El resultado final, pese a que muchos elementos funcionen bien en pantalla, acaba adquiriendo tintes pretenciosos.
Llega el verano, y como viene siendo tradición un nutrido grupo de amigos se reúne en una localidad costera para disfrutar de unos días de asueto en una de las viviendas que posee uno de ellos. Sin embargo, este año se ha producido una baja forzosa de última hora –no conviene perderse ese meritorio plano secuencia con que arranca la cinta– que teñirá de cierto aire pesimista la estancia en el paraje.
El realizador Guillaume Canet –Mi ídolo (2002) y No le digas a nadie (2006)– se plantea en este filme un reto interesante, el de presentarnos a un buen número de personajes (treintañeros que se aproximan a los cuarenta) cuya convivencia temporal en un lugar más o menos limitado espacialmente provocará que vayan produciéndose roces y que emerjan a la superficie una serie de conflictos que habían permanecido sumergidos durante meses, incluso años. No es que no hayamos visto algo similar con anterioridad –ahí están como botón de muestra Reencuentro (Lawrence Kasdan, 1983) o Los amigos de Peter (Kenneth Branagh, 1992)–, pero siempre resulta apreciable que un director haga el esfuerzo de sacar adelante una empresa que podría caer fácilmente en el ridículo si no se cuenta con un guión sólido, en este caso pergeñado por el propio Canet, y que bascula entre la comedia y el drama durante sus 150 minutos (otro hándicap añadido) de duración.

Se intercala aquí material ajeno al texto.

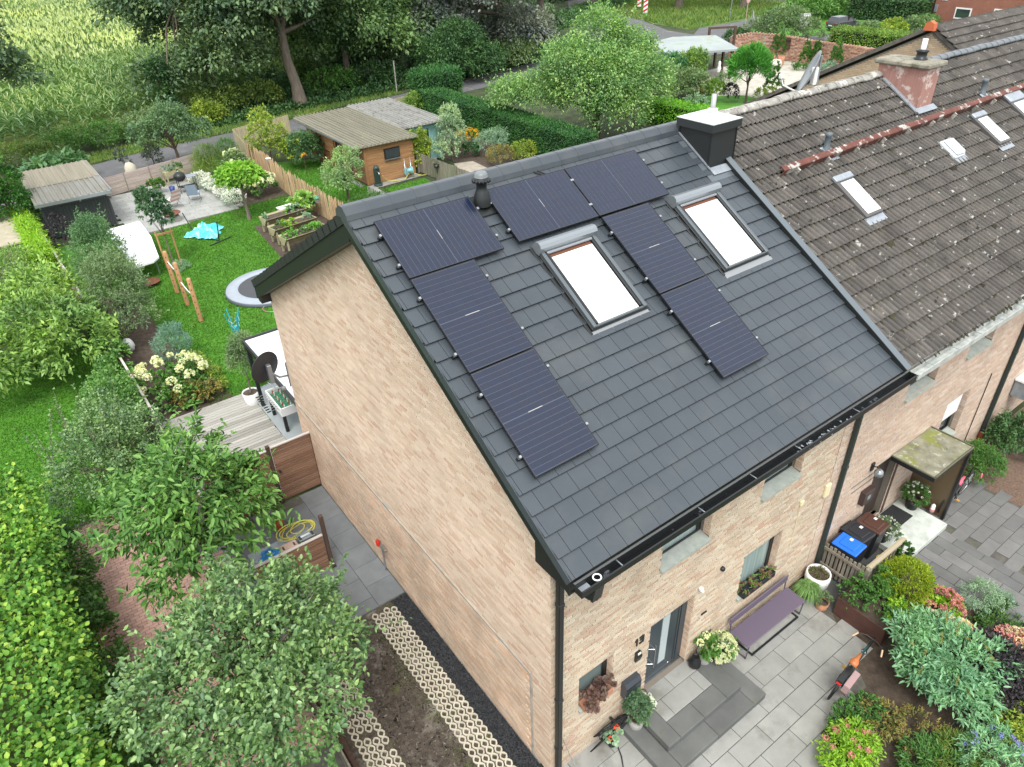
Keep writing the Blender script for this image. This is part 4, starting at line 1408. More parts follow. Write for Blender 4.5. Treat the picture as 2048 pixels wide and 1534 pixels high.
# pink plastered chimney
mb = MB(); mb.box(CH[0], CH[1], CH[2], CH[3] + .4, 8.6, 9.82)
ch = mb.build('chimney', mat('pink_plaster', (.36, .19, .155), .9, pieces=None, grain=((16, 16, 2.2), .2), spots=((.55, .46, .41), 3.0, .56, .62), bump=.4), nb1)
mb = MB(); mb.bbox(CH[0] - .1, CH[1] + .1, CH[2] - .1, CH[3] + .5, 9.82, 9.94, .03); mb.build('chimney_cap', mat('mossy_concrete', (.24, .225, .175), .95, var=.35, var_scale=6, spots=((.09, .09, .05), 5, .55, .66), bump=1, bump_scale=25), ch)
MB().lathe([(.16, 9.94), (.16, 9.97), (.125, 9.99), (.12, 10.1), (.15, 10.12), (.15, 10.15), (.06, 10.17)], 14, (CH[0] + .42, CH[2] + .42, 0)).build('flue_collar', M_ANTH, ch)
MB().lathe([(.06, 10.13), (.06, 10.4), (.04, 10.4), (.04, 10.3)], 12, (CH[0] + .42, CH[2] + .42, 0)).build('flue_pipe', M_PVC, ch)
mb = MB()
slab_between(mb, [RP(CH[0] - .13, .2, .06), RP(CH[0] - .13, 1.42, .06), RP(CH[0] + .02, 1.42, .06), RP(CH[0] + .02, .2, .06)], EN * .03)
slab_between(mb, [RP(CH[0] - .1, 1.33, .07), RP(CH[0] - .1, 1.5, .07), RP(CH[1] + .1, 1.5, .07), RP(CH[1] + .1, 1.33, .07)], EN * .03)
mb.build('chimney_flashing', M_LEAD, nb1)
def small_skylight(par, x0, x1, s0, s1, hood=.13, pane=None):
    M = RM(0, 0)
    w = MB().bbox(x0, x1, -s1, -s0, .0, .13, .012, 0, M).build('roof_window', mat('old_window_frame', (.09, .085, .08), .6) if 'old_window_frame' not in bpy.data.materials else bpy.data.materials['old_window_frame'], par)
    MB().bbox(x0 + .09, x1 - .04, -s1 + .06, -s0 - hood - .04, .128, .142, .004, 0, M).build('pane', pane or M_BLINDG, w)
    MB().bbox(x0 - .01, x1 + .01, -s0 - hood, -s0 + .02, .10, .17, .015, 0, M).build('hood', M_LEAD, w)
    MB().box(x0 - .03, x1 + .03, -s1 - .17, -s1 + .01, .055, .066, 0, M).build('apron_flashing', M_LEAD, w)
small_skylight(nb1, *SKN[0])
small_skylight(nb2, *SKN[1])
small_skylight(nb2, *SKN[2], .3, mat('shutter_slats', (.55, .58, .6), .4, .3, grain=((.5, 22, 22), .3)))
M = RM(0, 0)
mb = MB()
mb.bbox(HATCH[0], HATCH[1], -HATCH[3], -HATCH[2], .03, .14, .035, 0, M).bbox(HATCH[0] + .04, HATCH[1] - .04, -HATCH[3] + .03, -HATCH[2] - .04, .13, .2, .035, 0, M)
hm = mb.build('roof_hatch', mat('hatch_plastic', (.56, .60, .61), .45), nb1)
MB().box(HATCH[0] + .02, HATCH[1] + .05, -HATCH[3] - .14, -HATCH[3] + .02, .06, .07, 0, M).build('apron_flashing', M_LEAD, hm)
for i, (par, x, s) in enumerate(((nb1, 10.37, 1.62), (nb2, 17.55, 1.46))):
    b = RP(x, s, .02)
    v = MB().lathe([(.13, -.05), (.09, .05), (.065, .10), (.06, .30), (.075, .32), (.075, .38), (.0, .39)], 12, tuple(b)).build('vent_pipe', mat('blue_grey_vent', (.10, .125, .14), .5) if i == 0 else bpy.data.materials['blue_grey_vent'], par)
    MB().bbox(x - .15, x + .16, -s - .3, -s + .1, .03, .06, .01, 0, M).build('vent_flange', M_LEAD, v)
# porch canopy with side screen and step
can = MB()
can.bbox(10.32, 12.12, -1.05, -.02, 2.17, 2.30, .01)
cn = can.build('porch_canopy', M_BLACK, nb1)
M_FELT = mat('mossy_roof_felt', (.22, .215, .155), .95, var=.4, var_scale=3.5, spots=((.20, .23, .04), 1.8, .50, .64), spots2=((.44, .43, .36), 5.5, .57, .66), bump=.6, bump_scale=30)
MB().box(10.36, 12.08, -1.01, -.02, 2.3, 2.312).build('canopy_felt', M_FELT, cn)
MB().box(10.32, 12.12, -1.06, -1.03, 2.3, 2.33).box(12.1, 12.13, -1.06, -.02, 2.3, 2.33).box(10.31, 10.34, -1.06, -.02, 2.3, 2.33).build('canopy_edge', mat('mossy_edge', (.13, .13, .08), .9), cn)
MB().box(12.0, 12.06, -1.0, -.02, .05, 2.17).build('porch_screen', mat('brown_screen', (.11, .075, .04), .5), nb1)
MB().box(11.98, 12.08, -1.06, -1.0, .0, 2.17).build('porch_post', M_BLACK, nb1)
MB().box(10.80, 10.9, -.02, .02, .1, 2.2).build('door_jamb', M_WOODD, nb1)
stp = MB().bbox(9.85, 11.75, -1.26, -.02, .0, .17, .012).build('step', mat('pale_marble_slab', (.52, .55, .50), .6, var=.22, var_scale=3.5, spots=((.28, .30, .2), 2.5, .6, .75)), nb1)
dm = solo('doormat', MB().bbox(-.42, .42, -.27, .27, 0, .018, .006), mat('charcoal_mat', (.02, .021, .023), .95, bump=.5, bump_scale=200), 'charcoal doormat on the pale step under the mossy canopy', 'doormat', None, (10.92, -.32, .172), 0)
square_pipe('downpipe', 8.0, -.07, (0, 5.95), .09, mat('dark_green_pipe', (.022, .034, .03), .5), nb1, (3.2,))
square_pipe('downpipe', 15.9, -.07, (.35, 5.95), .1, bpy.data.materials['dark_green_pipe'], nb2, (3.0,))
MB().lathe([(.07, 0), (.07, .38)], 10, (15.9, -.07, 0)).build('pipe_foot', mat('brick_red_pipe', (.33, .10, .05), .6), nb2)
MB().tube([(14.9, -.03, .1), (14.9, -.03, 2.75)], .012, 5).build('wall_cable', M_RUBBER, nb1)
lantern = thing('wall_lamp', 'dark outdoor wall lamp with glass globe left of the canopied brown door', 'wall lamp', (9.45, 0, 2.45))
MB().bbox(-.06, .06, -.05, 0, -.12, .1, .01).tube([(0, -.03, .0), (0, -.16, .06), (0, -.2, .0)], .014, 6).build('bracket', M_BLACK, lantern)
MB().ell((0, -.2, -.09), (.11, .11, .11), 12, 8).build('globe', mat('globe_glass', (.30, .33, .34), .05, .6), lantern)
lb = thing('mailbox', 'brown wall letter box beside the canopied brown door', 'mailbox', (9.5, -.01, 1.55))
MB().bbox(-.2, .2, -.13, 0, -.2, .2, .01).build('box', mat('dark_brown_box', (.05, .03, .025), .5), lb)
MB().box(-.06, .06, -.137, -.13, -.06, .06).build('emblem', M_LEAD, lb)

# staggered terrace behind: gable wall and one visible slope
nb3 = thing('terraced_house', 'set-back terraced house with tan gable and orange ridge end behind the long roof', 'house', (0, 0, 0))
GX, GYR, GZR = 24.0, 8.25, 9.43
ta, tb = math.tan(rad(27.3)), math.tan(rad(31.5))
mb = MB()
mb.prism([(18.5, 0), (18.5, GZR - .25 - 10.25 * ta), (GYR, GZR - .22), (2.0, GZR - .22 - 6.25 * tb), (2.0, 0)], 0, GX, GX + .3)
mb.box(GX + .3, 50, 17, 17.3, 0, 4.5)
mb.build('wall', M_MORTAR, nb3)
M_BRT = mat('tan_gable_brick', (0.46, 0.341, 0.216), .88, pieces=[(0.47, 0.352, 0.228), (0.42, 0.308, 0.198), (0.51, 0.396, 0.264), (0.46, 0.319, 0.192)], var=.14, var_scale=.8)
def clip3(z):
    return GYR - max(0, (GZR - .3 - z)) / tb, GYR + max(0, (GZR - .3 - z)) / ta
rr = [r for r in brick_runs(2, 18.4, 4.2, 9.2, [], clip3, seed=9)]
lay_bricks(nb3, rr, lambda a, b, z: gable_m(a, b, z, GX), M_BRT, 0)
def RM3(x, s, off=0):
    ey = Vector((0, math.cos(rad(31.5)), math.sin(rad(31.5))))
    en = Vector((0, -ey.z, ey.y))
    m = Matrix((EX, ey, en)).transposed().to_4x4()
    m.translation = Vector((x, GYR, GZR)) - ey * s + en * off
    return m
row_roof(nb3, GX - .15, 44, 11, .1, RM3, 160)
mb = MB()
slab_between(mb, [RM3(GX - .1, 0, -.03).translation, RM3(GX - .1, 6.3, -.03).translation, RM3(44, 6.3, -.03).translation, RM3(44, 0, -.03).translation], Vector((0, .05, -.1)))
slab_between(mb, [Vector((GX - .12, GYR, GZR + .04)), Vector((44, GYR, GZR + .04)), Vector((44, 18.6, GZR - 10.35 * ta + .04)), Vector((GX - .12, 18.6, GZR - 10.35 * ta + .04))], Vector((0, 0, -.16)))
mb.build('roof', mat('mossy_tile_edge', (.11, .10, .085), .95, var=.4, var_scale=5), nb3)
old_ridge(nb3, GX - .1, 44, GZR, M_RIDGE)
MB().prism([(GYR - .19, GZR - .15), (GYR - .15, GZR + .08), (GYR, GZR + .16), (GYR + .15, GZR + .08), (GYR + .19, GZR - .15)], 0, GX - .32, GX - .1).build('ridge_end_tile', mat('orange_clay', (.50, .13, .05), .8), nb3)

# ---------------------------------------------------------------- dish on the long roof
def dish(name, label, loc, rz, tilt, r, face, back):
    t = thing(name, label, 'satellite dish', loc, rz)
    M = Matrix.Rotation(tilt, 4, 'X')
    mb = MB()
    mb.lathe([(0, .10), (r * .4, .085), (r * .75, .045), (r, 0), (r * 1.02, .0), (r * 1.02, -.012), (r * .75, .033), (r * .4, .073), (0, .09)], 28, (0, 0, 0), 0, M @ Matrix.Rotation(math.pi / 2, 4, 'X') @ Matrix.Diagonal((.95, 1.05, 1, 1)))
    mb.build('reflector', face, t)
    return t, M
ds = thing('satellite_dish', 'large light grey satellite dish on a bent mast at the old roof ridge', 'satellite dish', (11.62, 4.85, 9.95), rad(-8))
Mr = Vector((.68, -.62, -.38)).to_track_quat('Z', 'Y').to_matrix().to_4x4()
mb = MB()
mb.lathe([(0, .10), (.2, .085), (.36, .045), (.46, 0), (.47, 0), (.47, -.012), (.36, .033), (.2, .073), (0, .088)], 28, (0, 0, 0), 0, Mr @ Matrix.Diagonal((.92, 1.06, 1, 1)))
mb.build('reflector', mat('dish_grey', (.27, .29, .30), .5), ds)
mb = MB()
mb.tube([(.34, .0, -.5), (.34, 0, .32)], .028, 8)
mb.tube([(.30, .0, .0), (.1, .02, .0)], .03, 6)
mb.build('mast', M_ALU, ds)
mb = MB()
mb.bbox(.08, .2, -.12, .0, -.28, .1, .015)
mb.tube([(.1, -.1, -.45), (-.15, .1, -.44), (-.42, .32, -.28), (-.46, .36, -.12)], .022, 8).bbox(-.51, -.42, .31, .41, -.14, -.04, .012)
mb.build('feed_arm', M_PVC, ds)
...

Concebida como intento de retrato generacional, la película sabe ofrecer y combinar los elementos suficientes como para complacer a un buen número de espectadores (no en vano, Pequeñas mentiras sin importancia logró auparse el pasado 2010 al primer puesto de recaudación en Francia). Vemos expuestos en la pantalla distintos tipos –estereotipos en según qué casos– de personas, relaciones y conflictos. Algunos nos interesan (no demasiados), otros entretienen (la mayoría) y también hay otros que resultan tan obvios y repletos de lugares comunes que animan al sonrojo.
Los diálogos resultan frescos, aunque cuesta quitarse de encima una sensación de que en buena parte sirven para rellenar un metraje al que se le podía haber aplicado generosas dosis de tijera en la sala de montaje. Los paisajes que vemos tampoco son desdeñables, pese a que de nuevo no aporten nada jugoso al balance final, consistiendo en postales musicadas. Y hablando de la música, debemos alabar la elección de las canciones de la banda sonora, pero siendo conscientes de que siempre que suenan obedecen a las intenciones del director de manipularnos para que en cada pasaje de su obra sintamos exactamente lo que él quiere que sintamos, de un modo bastante artificial (es conocida, gracias a otras películas anteriores, la efectividad en estos contextos de Antony and The Johnsons, Damien Rice o Janis Joplin). Otro punto favorable son las interpretaciones, destacando en un reparto coral la labor de François Cluzet o la oscarizada Marion Cotillard, por mucho que sus personajes disten mucho de ser redondos.
El resultado final, pese a que muchos elementos funcionen bien en pantalla, acaba adquiriendo tintes pretenciosos –las dos horas y media no ayudan– a la hora de abordar los temas tratados. Las reflexiones sobre la fragilidad humana, los sentimientos reprimidos, la amistad y el amor se van viendo sepultadas poco a poco, llegándose a las resoluciones de los distintos conflictos con un toque moralista demasiado fácil de prever, rematado con un final lacrimógeno que acaba siendo la manipulación definitiva de un director y guionista con excesivas ínfulas.